The real problem, the extent of which I now realize: since I'm just using the songchange plugin in audacious, but otherwise am only using it for playback and whatnot, I still move things around, retag, etc using the commandline. But I can't use (say) `mv' if I want to move a directory somewhere, because mv doesn't know about the database. So I have to write at least interfaces that are database-aware to all the ordinary filesystem-manipulation programs that I might use. So far: a mv-alike for things within the db, an rm-alike, a tool to add things to the db, a replacement to my old `albums' program (which both cleaner and shorter—hooray). To come: a rename-alike, a playlist generator, and an interface to my tagging script. And at some point something which I couldn't already have done before, I guess.
At least it's keeping me off the streets (and from doing other work).
Probably much too late, but one hybrid approach that lets you keep filesystem operations while allowing for metadata is something like what Subversion does: keep each directory's files' data in a hidden file in the directory. Admittedly, this requires that you traverse the tree in an expensive way whenever you want to calculate something, but it makes it much easier to keep things in sync.
Posted by: tom | January 05, 2007 at 08:02 PM
Though you would still have to take some steps to ensure that things stayed in sync. If, say, you renamed one file (or changed whatever it was that tied the data in the hidden file to it), you'd then have to update that too.

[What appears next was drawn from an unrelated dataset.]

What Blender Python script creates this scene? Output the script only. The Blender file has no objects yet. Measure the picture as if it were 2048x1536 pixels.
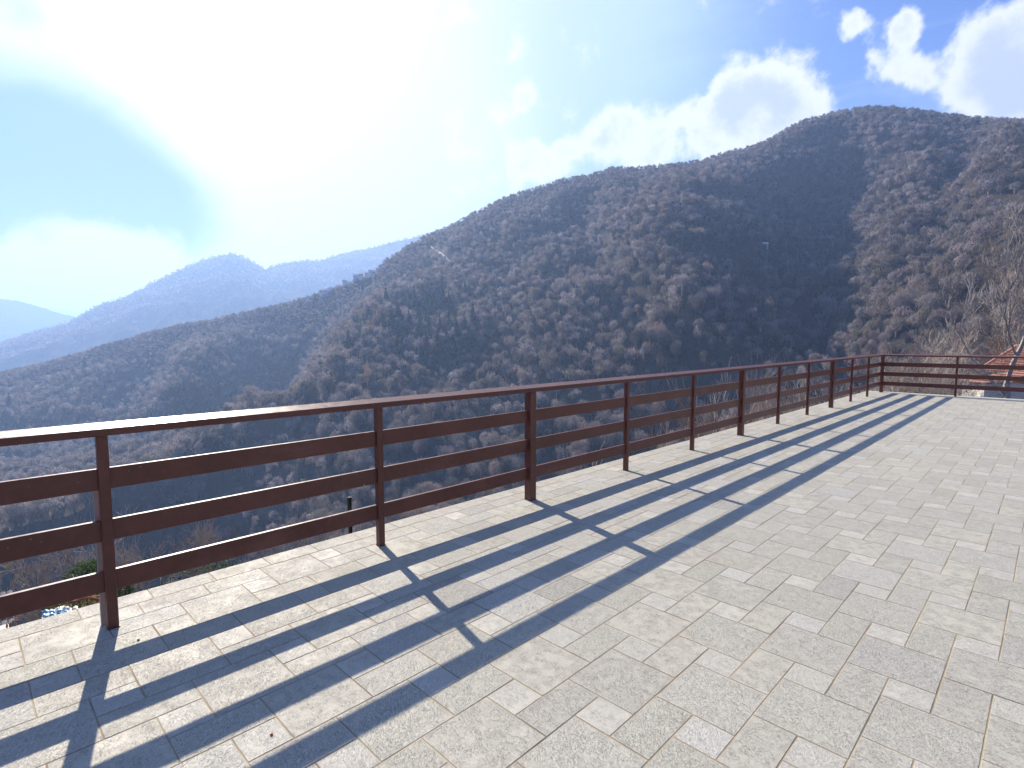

Fortunately, assuming they actually work, writing these little utility scripts has been pretty straightforward; only one of them's over 100 lines and most are around 50.
Posted by: ben wolfson | January 05, 2007 at 08:12 PM
Or you could just use iTunes.
(Ducks)
Posted by: mrh | January 06, 2007 at 08:36 AM
On linux?
Posted by: ben wolfson | January 06, 2007 at 09:19 AM
All of the above have been finished and even moderately tested!